In a historic achievement for the Nigerian financial landscape, the nation's equities market has shattered a monumental barrier. The Nigerian Exchange (NGX) soared past the N100 trillion market capitalisation mark for the first time ever, setting a buoyant tone for the start of the 2026 financial year.
A Historic Rally and Market Concentration
Market data reveals an impressive surge from N99.94 trillion on January 2 to N101.81 trillion by January 5. This represents a staggering gain of N1.87 trillion in just two trading sessions. In dollar terms, the bourse advanced from $69.61 billion to $71.15 billion, underscoring the powerful momentum of the early-year rally.
A deep dive into the market's structure uncovers a significant concentration of value. Analysis shows that just 14 companies control nearly 50% of the entire NGX's N100 trillion capitalisation.
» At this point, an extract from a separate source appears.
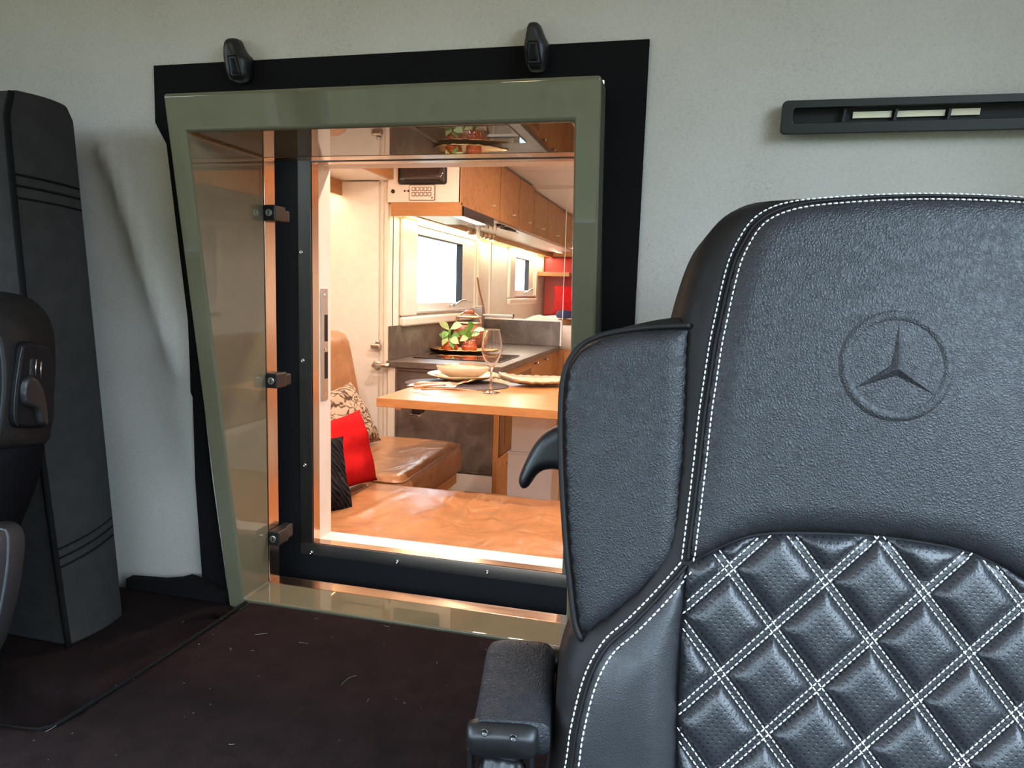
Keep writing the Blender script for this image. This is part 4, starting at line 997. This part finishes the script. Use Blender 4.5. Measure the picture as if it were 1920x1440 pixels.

As of the close of trading on January 5, the combined market value of these firms stood at N48.35 trillion.
The Titans of the NGX
The market is dominated by a few powerful conglomerates and financial institutions:
- The BUA Group, through BUA Cement and BUA Foods, commands a combined market value of N20.6 trillion.
- Companies under the control of Aliko Dangote—Dangote Cement, Dangote Sugar Refinery, and NASCON—contribute N11.3 trillion to the bourse.
- Firms linked to Tony Elumelu, including United Bank for Africa, Transcorp, Transcorp Power, United Capital, African Prudential, and Transcorp Hotels, account for N6.8 trillion.
- Other heavyweights include Seplat Petroleum (N3.37 trillion), GTCo Holdings (N3.53 trillion), and Zenith Bank (N2.75 trillion).
Drivers of Growth and Expert Commentary
The benchmark all-share index climbed 1.74 per cent in the latest session, bringing year-to-date returns to 2.32 per cent. The uptrend was fueled by strong buying interest in stocks like Cadbury Nigeria, Fidson Healthcare, and Champion Breweries, reflecting the traditional "January effect" that often boosts early-year performance.
Investor sentiment was overwhelmingly positive, with market breadth widening to 9.13x. A total of 73 equities closed higher against just eight decliners, signalling broad-based participation in the rally.
Temi Popoola, Group Managing Director and CEO of Nigerian Exchange Group, hailed the milestone as a defining moment. He stated it signals renewed confidence and reflects the market's growing depth, resilience, and responsiveness to improving macroeconomic conditions and structural reforms. He credited sustained collaboration among market operators, policymakers, and the Securities and Exchange Commission for enhancing transparency and liquidity.
Echoing this sentiment, Jude Chiemeka, CEO of Nigerian Exchange Limited, noted the rally was underpinned by improving participation and selective demand across key sectors. He pointed to strong activity in banking, industrial, and consumer goods stocks, alongside rising trading volumes, as evidence of increasing investor confidence.
Trading Activity and Broader Market Trends
Trading activity during the session presented a mixed picture. The total volume traded rose significantly by 58.13 per cent to 695.64 million shares. However, the total transaction value declined by 25.57 per cent to N18.57 billion across 56,606 deals. Year-to-date equities turnover climbed to N43.52 billion.
Zenith Bank led trading by value at N3.51 billion, followed by WAPCO at N2.56 billion and Aradel Holdings at N1.57 billion. Access Holdings and GTCO were also among the most actively traded stocks.
In the broader market, the fixed income segment's capitalisation remained steady at N51.48 trillion. Meanwhile, the exchange-traded funds (ETF) segment recorded growth, with its market capitalisation rising to N50.45 billion, highlighting diversifying investor interest across different asset classes.